There’s a cryptic story that Pete Cosey tells about one notorious session he recorded during his days as a staff guitarist at Chess Records. The date was for the legendary Chicago bluesman Howlin’ Wolf, and took place in November 1968. Earlier that year, Cosey had participated in the controversial Electric Mud project, an attempt by Marshall Chess, son of label owner Leonard Chess, to market Muddy Waters to the burgeoning hippie market by surrounding the revered bluesman’s Deltafied pipes with fuzz bass, wah-wah guitar, flutes, tambourines and trance-like organ drones.

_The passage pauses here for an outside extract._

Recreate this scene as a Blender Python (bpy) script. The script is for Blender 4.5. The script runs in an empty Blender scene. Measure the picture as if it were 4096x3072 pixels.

Electric Mud may have outraged some of the blues purists who had purchased Waters’ acoustic blues classic, More Real Folk Blues, just a year before, but Chess’ gamble paid off. Many of the same rock fans who that same year purchased copies of Jeff Beck’s Truth, Cream’s Wheels of Fire, Jimi Hendrix’s Electric Ladyland and Ted Nugent and the Amboy Dukes’ Journey To the Center of the Mind did indeed pick up on the psychedelic renditions of Waters classics like “She’s Alright,” “I’m Your Hoochie Coochie Man” and “Mannish Boy,” along with a curious cover of the Rolling Stones’ “Let’s Spend the Night Together.”